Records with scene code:
——————

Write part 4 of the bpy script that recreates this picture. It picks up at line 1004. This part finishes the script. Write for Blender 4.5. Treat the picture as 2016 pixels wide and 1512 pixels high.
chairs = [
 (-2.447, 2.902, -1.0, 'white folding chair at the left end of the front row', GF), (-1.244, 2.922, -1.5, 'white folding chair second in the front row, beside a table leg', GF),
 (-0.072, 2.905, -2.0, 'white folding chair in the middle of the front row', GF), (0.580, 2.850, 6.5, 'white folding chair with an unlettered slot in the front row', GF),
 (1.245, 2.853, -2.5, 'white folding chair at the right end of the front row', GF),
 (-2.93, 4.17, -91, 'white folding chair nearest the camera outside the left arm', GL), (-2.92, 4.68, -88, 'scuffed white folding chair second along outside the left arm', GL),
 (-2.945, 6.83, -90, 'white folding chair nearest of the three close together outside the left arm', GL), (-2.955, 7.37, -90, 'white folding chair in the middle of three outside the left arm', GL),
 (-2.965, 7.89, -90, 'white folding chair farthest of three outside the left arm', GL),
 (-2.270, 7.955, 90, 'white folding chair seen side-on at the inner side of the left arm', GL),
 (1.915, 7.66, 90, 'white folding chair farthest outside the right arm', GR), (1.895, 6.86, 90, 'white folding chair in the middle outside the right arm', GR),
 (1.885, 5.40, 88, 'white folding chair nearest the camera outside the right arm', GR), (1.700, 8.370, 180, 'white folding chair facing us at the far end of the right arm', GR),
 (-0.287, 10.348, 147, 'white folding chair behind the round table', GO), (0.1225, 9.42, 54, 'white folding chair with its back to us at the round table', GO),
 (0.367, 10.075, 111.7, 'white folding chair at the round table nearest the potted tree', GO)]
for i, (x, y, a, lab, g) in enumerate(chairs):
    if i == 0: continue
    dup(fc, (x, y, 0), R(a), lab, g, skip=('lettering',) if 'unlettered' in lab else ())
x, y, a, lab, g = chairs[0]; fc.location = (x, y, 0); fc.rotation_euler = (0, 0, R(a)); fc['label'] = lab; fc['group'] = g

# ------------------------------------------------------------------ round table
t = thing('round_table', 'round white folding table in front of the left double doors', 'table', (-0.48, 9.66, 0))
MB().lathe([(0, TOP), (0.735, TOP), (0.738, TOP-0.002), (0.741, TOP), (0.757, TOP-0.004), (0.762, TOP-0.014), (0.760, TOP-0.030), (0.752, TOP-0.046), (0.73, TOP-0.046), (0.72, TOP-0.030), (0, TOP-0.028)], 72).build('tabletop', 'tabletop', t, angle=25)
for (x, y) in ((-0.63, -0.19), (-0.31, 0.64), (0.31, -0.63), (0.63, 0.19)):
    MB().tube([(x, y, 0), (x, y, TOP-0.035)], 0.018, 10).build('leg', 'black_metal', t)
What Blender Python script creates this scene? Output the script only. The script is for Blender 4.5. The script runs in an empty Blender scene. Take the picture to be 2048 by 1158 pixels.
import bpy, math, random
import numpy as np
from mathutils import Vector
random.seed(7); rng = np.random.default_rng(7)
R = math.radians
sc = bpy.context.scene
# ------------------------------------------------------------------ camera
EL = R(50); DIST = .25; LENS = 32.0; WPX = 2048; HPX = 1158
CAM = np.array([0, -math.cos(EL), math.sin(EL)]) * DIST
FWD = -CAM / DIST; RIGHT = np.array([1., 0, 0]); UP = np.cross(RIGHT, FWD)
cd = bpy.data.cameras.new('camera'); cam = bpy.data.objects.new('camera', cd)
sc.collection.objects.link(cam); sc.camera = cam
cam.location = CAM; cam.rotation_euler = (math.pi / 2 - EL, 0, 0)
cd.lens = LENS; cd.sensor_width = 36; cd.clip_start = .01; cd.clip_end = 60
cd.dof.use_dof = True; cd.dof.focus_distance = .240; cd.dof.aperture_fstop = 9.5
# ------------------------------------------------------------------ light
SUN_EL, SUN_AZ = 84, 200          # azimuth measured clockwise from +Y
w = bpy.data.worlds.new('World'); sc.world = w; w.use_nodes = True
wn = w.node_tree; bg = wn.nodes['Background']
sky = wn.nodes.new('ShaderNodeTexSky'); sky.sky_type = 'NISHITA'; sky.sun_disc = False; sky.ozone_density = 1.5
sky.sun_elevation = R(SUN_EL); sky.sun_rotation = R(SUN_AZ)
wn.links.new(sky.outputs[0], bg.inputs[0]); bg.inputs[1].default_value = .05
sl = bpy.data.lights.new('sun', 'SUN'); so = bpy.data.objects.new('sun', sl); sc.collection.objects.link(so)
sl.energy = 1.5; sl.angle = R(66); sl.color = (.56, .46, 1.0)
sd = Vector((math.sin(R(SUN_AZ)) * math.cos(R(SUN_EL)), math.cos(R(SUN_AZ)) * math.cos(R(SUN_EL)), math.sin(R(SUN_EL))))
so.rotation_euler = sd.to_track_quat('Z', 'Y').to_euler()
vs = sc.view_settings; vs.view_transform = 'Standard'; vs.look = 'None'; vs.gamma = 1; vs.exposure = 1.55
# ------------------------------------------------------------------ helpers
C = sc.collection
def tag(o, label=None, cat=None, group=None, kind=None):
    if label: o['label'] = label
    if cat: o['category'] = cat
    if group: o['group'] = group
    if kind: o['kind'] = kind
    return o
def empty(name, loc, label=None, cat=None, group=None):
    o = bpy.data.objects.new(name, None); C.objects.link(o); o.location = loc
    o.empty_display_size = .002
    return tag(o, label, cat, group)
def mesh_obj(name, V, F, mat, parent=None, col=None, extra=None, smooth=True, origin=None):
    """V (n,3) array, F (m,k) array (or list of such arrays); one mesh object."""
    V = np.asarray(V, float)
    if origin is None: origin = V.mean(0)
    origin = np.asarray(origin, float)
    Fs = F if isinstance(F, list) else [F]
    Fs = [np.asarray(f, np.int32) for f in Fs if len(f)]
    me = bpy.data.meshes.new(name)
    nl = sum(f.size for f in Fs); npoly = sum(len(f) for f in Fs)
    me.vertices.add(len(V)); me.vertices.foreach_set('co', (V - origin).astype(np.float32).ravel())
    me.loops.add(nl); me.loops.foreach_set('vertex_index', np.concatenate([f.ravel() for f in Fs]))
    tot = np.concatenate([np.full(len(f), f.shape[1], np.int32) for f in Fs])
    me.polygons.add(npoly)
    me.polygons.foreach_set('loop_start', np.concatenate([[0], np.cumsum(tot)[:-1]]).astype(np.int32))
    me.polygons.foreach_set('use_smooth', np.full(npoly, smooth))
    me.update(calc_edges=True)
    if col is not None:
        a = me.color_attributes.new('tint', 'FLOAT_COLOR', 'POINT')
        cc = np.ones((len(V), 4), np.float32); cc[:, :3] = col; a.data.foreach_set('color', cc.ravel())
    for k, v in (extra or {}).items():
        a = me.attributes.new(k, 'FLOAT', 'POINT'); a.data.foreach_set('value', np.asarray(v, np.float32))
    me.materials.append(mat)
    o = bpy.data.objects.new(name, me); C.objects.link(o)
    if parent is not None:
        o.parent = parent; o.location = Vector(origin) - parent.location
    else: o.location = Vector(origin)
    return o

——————

Do this:
Repeat the records above exactly as they appear.

Result of the exercise:
Write part 4 of the bpy script that recreates this picture. It picks up at line 1004. This part finishes the script. Write for Blender 4.5. Treat the picture as 2016 pixels wide and 1512 pixels high.
chairs = [
 (-2.447, 2.902, -1.0, 'white folding chair at the left end of the front row', GF), (-1.244, 2.922, -1.5, 'white folding chair second in the front row, beside a table leg', GF),
 (-0.072, 2.905, -2.0, 'white folding chair in the middle of the front row', GF), (0.580, 2.850, 6.5, 'white folding chair with an unlettered slot in the front row', GF),
 (1.245, 2.853, -2.5, 'white folding chair at the right end of the front row', GF),
 (-2.93, 4.17, -91, 'white folding chair nearest the camera outside the left arm', GL), (-2.92, 4.68, -88, 'scuffed white folding chair second along outside the left arm', GL),
 (-2.945, 6.83, -90, 'white folding chair nearest of the three close together outside the left arm', GL), (-2.955, 7.37, -90, 'white folding chair in the middle of three outside the left arm', GL),
 (-2.965, 7.89, -90, 'white folding chair farthest of three outside the left arm', GL),
 (-2.270, 7.955, 90, 'white folding chair seen side-on at the inner side of the left arm', GL),
 (1.915, 7.66, 90, 'white folding chair farthest outside the right arm', GR), (1.895, 6.86, 90, 'white folding chair in the middle outside the right arm', GR),
 (1.885, 5.40, 88, 'white folding chair nearest the camera outside the right arm', GR), (1.700, 8.370, 180, 'white folding chair facing us at the far end of the right arm', GR),
 (-0.287, 10.348, 147, 'white folding chair behind the round table', GO), (0.1225, 9.42, 54, 'white folding chair with its back to us at the round table', GO),
 (0.367, 10.075, 111.7, 'white folding chair at the round table nearest the potted tree', GO)]
for i, (x, y, a, lab, g) in enumerate(chairs):
    if i == 0: continue
    dup(fc, (x, y, 0), R(a), lab, g, skip=('lettering',) if 'unlettered' in lab else ())
x, y, a, lab, g = chairs[0]; fc.location = (x, y, 0); fc.rotation_euler = (0, 0, R(a)); fc['label'] = lab; fc['group'] = g

# ------------------------------------------------------------------ round table
t = thing('round_table', 'round white folding table in front of the left double doors', 'table', (-0.48, 9.66, 0))
MB().lathe([(0, TOP), (0.735, TOP), (0.738, TOP-0.002), (0.741, TOP), (0.757, TOP-0.004), (0.762, TOP-0.014), (0.760, TOP-0.030), (0.752, TOP-0.046), (0.73, TOP-0.046), (0.72, TOP-0.030), (0, TOP-0.028)], 72).build('tabletop', 'tabletop', t, angle=25)
for (x, y) in ((-0.63, -0.19), (-0.31, 0.64), (0.31, -0.63), (0.63, 0.19)):
    MB().tube([(x, y, 0), (x, y, TOP-0.035)], 0.018, 10).build('leg', 'black_metal', t)
What Blender Python script creates this scene? Output the script only. The script is for Blender 4.5. The script runs in an empty Blender scene. Take the picture to be 2048 by 1158 pixels.
import bpy, math, random
import numpy as np
from mathutils import Vector
random.seed(7); rng = np.random.default_rng(7)
R = math.radians
sc = bpy.context.scene
# ------------------------------------------------------------------ camera
EL = R(50); DIST = .25; LENS = 32.0; WPX = 2048; HPX = 1158
CAM = np.array([0, -math.cos(EL), math.sin(EL)]) * DIST
FWD = -CAM / DIST; RIGHT = np.array([1., 0, 0]); UP = np.cross(RIGHT, FWD)
cd = bpy.data.cameras.new('camera'); cam = bpy.data.objects.new('camera', cd)
sc.collection.objects.link(cam); sc.camera = cam
cam.location = CAM; cam.rotation_euler = (math.pi / 2 - EL, 0, 0)
cd.lens = LENS; cd.sensor_width = 36; cd.clip_start = .01; cd.clip_end = 60
cd.dof.use_dof = True; cd.dof.focus_distance = .240; cd.dof.aperture_fstop = 9.5
# ------------------------------------------------------------------ light
SUN_EL, SUN_AZ = 84, 200          # azimuth measured clockwise from +Y
w = bpy.data.worlds.new('World'); sc.world = w; w.use_nodes = True
wn = w.node_tree; bg = wn.nodes['Background']
sky = wn.nodes.new('ShaderNodeTexSky'); sky.sky_type = 'NISHITA'; sky.sun_disc = False; sky.ozone_density = 1.5
sky.sun_elevation = R(SUN_EL); sky.sun_rotation = R(SUN_AZ)
wn.links.new(sky.outputs[0], bg.inputs[0]); bg.inputs[1].default_value = .05
sl = bpy.data.lights.new('sun', 'SUN'); so = bpy.data.objects.new('sun', sl); sc.collection.objects.link(so)
sl.energy = 1.5; sl.angle = R(66); sl.color = (.56, .46, 1.0)
sd = Vector((math.sin(R(SUN_AZ)) * math.cos(R(SUN_EL)), math.cos(R(SUN_AZ)) * math.cos(R(SUN_EL)), math.sin(R(SUN_EL))))
so.rotation_euler = sd.to_track_quat('Z', 'Y').to_euler()
vs = sc.view_settings; vs.view_transform = 'Standard'; vs.look = 'None'; vs.gamma = 1; vs.exposure = 1.55
# ------------------------------------------------------------------ helpers
C = sc.collection
def tag(o, label=None, cat=None, group=None, kind=None):
    if label: o['label'] = label
    if cat: o['category'] = cat
    if group: o['group'] = group
    if kind: o['kind'] = kind
    return o
def empty(name, loc, label=None, cat=None, group=None):
    o = bpy.data.objects.new(name, None); C.objects.link(o); o.location = loc
    o.empty_display_size = .002
    return tag(o, label, cat, group)
def mesh_obj(name, V, F, mat, parent=None, col=None, extra=None, smooth=True, origin=None):
    """V (n,3) array, F (m,k) array (or list of such arrays); one mesh object."""
    V = np.asarray(V, float)
    if origin is None: origin = V.mean(0)
    origin = np.asarray(origin, float)
    Fs = F if isinstance(F, list) else [F]
    Fs = [np.asarray(f, np.int32) for f in Fs if len(f)]
    me = bpy.data.meshes.new(name)
    nl = sum(f.size for f in Fs); npoly = sum(len(f) for f in Fs)
    me.vertices.add(len(V)); me.vertices.foreach_set('co', (V - origin).astype(np.float32).ravel())
    me.loops.add(nl); me.loops.foreach_set('vertex_index', np.concatenate([f.ravel() for f in Fs]))
    tot = np.concatenate([np.full(len(f), f.shape[1], np.int32) for f in Fs])
    me.polygons.add(npoly)
    me.polygons.foreach_set('loop_start', np.concatenate([[0], np.cumsum(tot)[:-1]]).astype(np.int32))
    me.polygons.foreach_set('use_smooth', np.full(npoly, smooth))
    me.update(calc_edges=True)
    if col is not None:
        a = me.color_attributes.new('tint', 'FLOAT_COLOR', 'POINT')
        cc = np.ones((len(V), 4), np.float32); cc[:, :3] = col; a.data.foreach_set('color', cc.ravel())
    for k, v in (extra or {}).items():
        a = me.attributes.new(k, 'FLOAT', 'POINT'); a.data.foreach_set('value', np.asarray(v, np.float32))
    me.materials.append(mat)
    o = bpy.data.objects.new(name, me); C.objects.link(o)
    if parent is not None:
        o.parent = parent; o.location = Vector(origin) - parent.location
    else: o.location = Vector(origin)
    return o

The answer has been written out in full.